Required work →
Exactly as written, quote every line that follows, skipping the images.
★ ★ ★
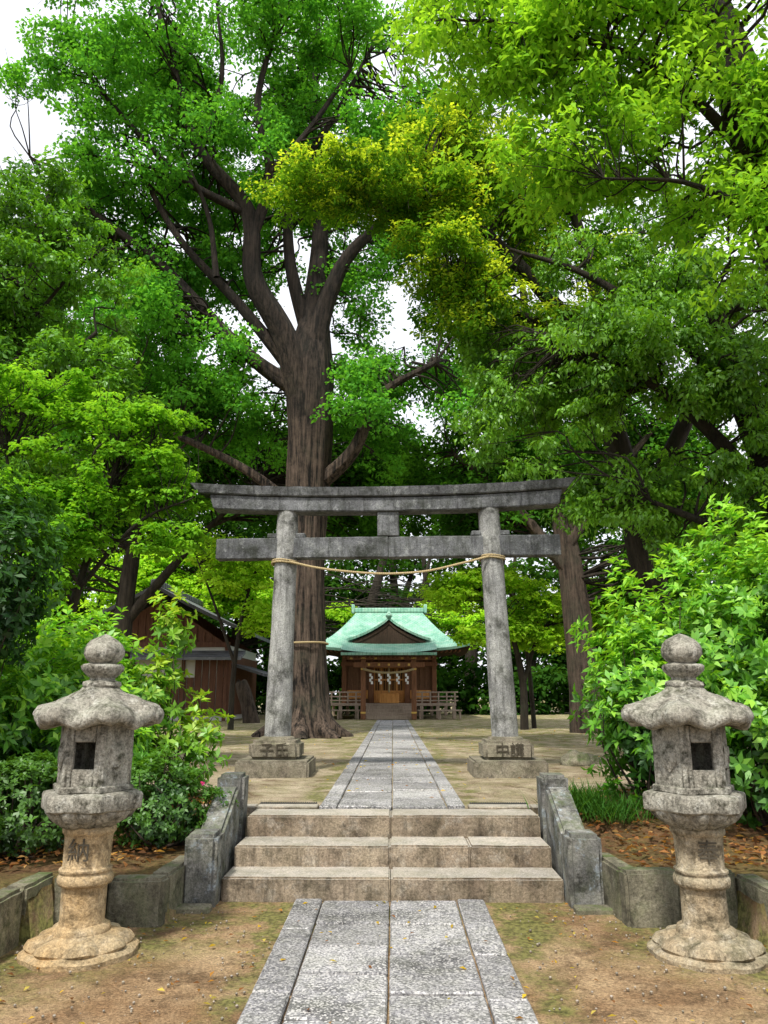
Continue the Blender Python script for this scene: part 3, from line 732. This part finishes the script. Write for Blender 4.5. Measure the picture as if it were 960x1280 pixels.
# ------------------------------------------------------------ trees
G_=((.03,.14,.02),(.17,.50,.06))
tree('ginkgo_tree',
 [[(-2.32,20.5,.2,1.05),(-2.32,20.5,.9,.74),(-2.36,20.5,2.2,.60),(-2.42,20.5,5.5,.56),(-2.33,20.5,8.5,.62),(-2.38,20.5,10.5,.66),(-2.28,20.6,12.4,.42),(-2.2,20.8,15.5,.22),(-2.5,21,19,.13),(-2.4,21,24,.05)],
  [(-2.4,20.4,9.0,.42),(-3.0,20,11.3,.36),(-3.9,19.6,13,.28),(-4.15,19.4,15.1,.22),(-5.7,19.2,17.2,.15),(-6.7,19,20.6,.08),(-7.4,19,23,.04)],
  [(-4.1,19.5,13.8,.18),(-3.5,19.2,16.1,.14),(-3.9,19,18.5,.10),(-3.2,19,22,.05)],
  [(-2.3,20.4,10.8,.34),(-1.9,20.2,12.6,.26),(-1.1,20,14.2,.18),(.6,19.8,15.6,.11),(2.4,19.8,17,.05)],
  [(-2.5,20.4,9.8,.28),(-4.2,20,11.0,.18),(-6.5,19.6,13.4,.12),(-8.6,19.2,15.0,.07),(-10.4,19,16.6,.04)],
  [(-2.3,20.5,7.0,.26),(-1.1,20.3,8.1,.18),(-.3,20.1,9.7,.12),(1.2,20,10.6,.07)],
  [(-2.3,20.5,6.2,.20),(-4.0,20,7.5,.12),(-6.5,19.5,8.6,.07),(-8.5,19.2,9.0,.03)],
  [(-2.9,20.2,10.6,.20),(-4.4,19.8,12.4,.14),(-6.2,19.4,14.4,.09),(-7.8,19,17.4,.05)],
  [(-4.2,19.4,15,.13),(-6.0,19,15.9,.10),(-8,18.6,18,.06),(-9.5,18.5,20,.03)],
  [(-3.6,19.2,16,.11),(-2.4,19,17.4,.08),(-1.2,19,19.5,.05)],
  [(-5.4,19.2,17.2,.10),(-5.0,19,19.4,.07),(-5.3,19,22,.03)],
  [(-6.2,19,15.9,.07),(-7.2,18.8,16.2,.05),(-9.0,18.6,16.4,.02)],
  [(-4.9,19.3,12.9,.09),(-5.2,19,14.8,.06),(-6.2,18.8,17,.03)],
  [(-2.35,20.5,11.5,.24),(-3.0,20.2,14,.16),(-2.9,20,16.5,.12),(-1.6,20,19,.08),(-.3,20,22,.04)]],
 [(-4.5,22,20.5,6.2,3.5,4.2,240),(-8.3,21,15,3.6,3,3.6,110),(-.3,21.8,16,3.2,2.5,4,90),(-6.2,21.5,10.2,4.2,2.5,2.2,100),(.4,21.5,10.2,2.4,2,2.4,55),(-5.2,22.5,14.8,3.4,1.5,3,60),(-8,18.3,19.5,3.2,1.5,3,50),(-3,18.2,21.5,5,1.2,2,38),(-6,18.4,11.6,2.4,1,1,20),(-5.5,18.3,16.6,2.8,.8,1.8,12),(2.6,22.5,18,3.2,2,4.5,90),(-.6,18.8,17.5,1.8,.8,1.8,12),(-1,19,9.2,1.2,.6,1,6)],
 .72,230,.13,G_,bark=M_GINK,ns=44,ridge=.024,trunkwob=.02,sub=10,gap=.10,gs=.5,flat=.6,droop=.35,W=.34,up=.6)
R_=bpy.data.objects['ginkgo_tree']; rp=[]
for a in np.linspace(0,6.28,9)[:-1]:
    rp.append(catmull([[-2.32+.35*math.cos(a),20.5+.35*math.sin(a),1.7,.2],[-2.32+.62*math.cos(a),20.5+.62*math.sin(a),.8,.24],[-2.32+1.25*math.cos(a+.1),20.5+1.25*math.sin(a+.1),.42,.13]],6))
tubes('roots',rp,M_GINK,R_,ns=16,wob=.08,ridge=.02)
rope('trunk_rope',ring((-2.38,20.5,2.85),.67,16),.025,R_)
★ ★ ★
Result of this exercise →
Continue the Blender Python script for this scene: part 3, from line 732. This part finishes the script. Write for Blender 4.5. Measure the picture as if it were 960x1280 pixels.
# ------------------------------------------------------------ trees
G_=((.03,.14,.02),(.17,.50,.06))
tree('ginkgo_tree',
 [[(-2.32,20.5,.2,1.05),(-2.32,20.5,.9,.74),(-2.36,20.5,2.2,.60),(-2.42,20.5,5.5,.56),(-2.33,20.5,8.5,.62),(-2.38,20.5,10.5,.66),(-2.28,20.6,12.4,.42),(-2.2,20.8,15.5,.22),(-2.5,21,19,.13),(-2.4,21,24,.05)],
  [(-2.4,20.4,9.0,.42),(-3.0,20,11.3,.36),(-3.9,19.6,13,.28),(-4.15,19.4,15.1,.22),(-5.7,19.2,17.2,.15),(-6.7,19,20.6,.08),(-7.4,19,23,.04)],
  [(-4.1,19.5,13.8,.18),(-3.5,19.2,16.1,.14),(-3.9,19,18.5,.10),(-3.2,19,22,.05)],
  [(-2.3,20.4,10.8,.34),(-1.9,20.2,12.6,.26),(-1.1,20,14.2,.18),(.6,19.8,15.6,.11),(2.4,19.8,17,.05)],
  [(-2.5,20.4,9.8,.28),(-4.2,20,11.0,.18),(-6.5,19.6,13.4,.12),(-8.6,19.2,15.0,.07),(-10.4,19,16.6,.04)],
  [(-2.3,20.5,7.0,.26),(-1.1,20.3,8.1,.18),(-.3,20.1,9.7,.12),(1.2,20,10.6,.07)],
  [(-2.3,20.5,6.2,.20),(-4.0,20,7.5,.12),(-6.5,19.5,8.6,.07),(-8.5,19.2,9.0,.03)],
  [(-2.9,20.2,10.6,.20),(-4.4,19.8,12.4,.14),(-6.2,19.4,14.4,.09),(-7.8,19,17.4,.05)],
  [(-4.2,19.4,15,.13),(-6.0,19,15.9,.10),(-8,18.6,18,.06),(-9.5,18.5,20,.03)],
  [(-3.6,19.2,16,.11),(-2.4,19,17.4,.08),(-1.2,19,19.5,.05)],
  [(-5.4,19.2,17.2,.10),(-5.0,19,19.4,.07),(-5.3,19,22,.03)],
  [(-6.2,19,15.9,.07),(-7.2,18.8,16.2,.05),(-9.0,18.6,16.4,.02)],
  [(-4.9,19.3,12.9,.09),(-5.2,19,14.8,.06),(-6.2,18.8,17,.03)],
  [(-2.35,20.5,11.5,.24),(-3.0,20.2,14,.16),(-2.9,20,16.5,.12),(-1.6,20,19,.08),(-.3,20,22,.04)]],
 [(-4.5,22,20.5,6.2,3.5,4.2,240),(-8.3,21,15,3.6,3,3.6,110),(-.3,21.8,16,3.2,2.5,4,90),(-6.2,21.5,10.2,4.2,2.5,2.2,100),(.4,21.5,10.2,2.4,2,2.4,55),(-5.2,22.5,14.8,3.4,1.5,3,60),(-8,18.3,19.5,3.2,1.5,3,50),(-3,18.2,21.5,5,1.2,2,38),(-6,18.4,11.6,2.4,1,1,20),(-5.5,18.3,16.6,2.8,.8,1.8,12),(2.6,22.5,18,3.2,2,4.5,90),(-.6,18.8,17.5,1.8,.8,1.8,12),(-1,19,9.2,1.2,.6,1,6)],
 .72,230,.13,G_,bark=M_GINK,ns=44,ridge=.024,trunkwob=.02,sub=10,gap=.10,gs=.5,flat=.6,droop=.35,W=.34,up=.6)
R_=bpy.data.objects['ginkgo_tree']; rp=[]
for a in np.linspace(0,6.28,9)[:-1]:
    rp.append(catmull([[-2.32+.35*math.cos(a),20.5+.35*math.sin(a),1.7,.2],[-2.32+.62*math.cos(a),20.5+.62*math.sin(a),.8,.24],[-2.32+1.25*math.cos(a+.1),20.5+1.25*math.sin(a+.1),.42,.13]],6))
tubes('roots',rp,M_GINK,R_,ns=16,wob=.08,ridge=.02)
rope('trunk_rope',ring((-2.38,20.5,2.85),.67,16),.025,R_)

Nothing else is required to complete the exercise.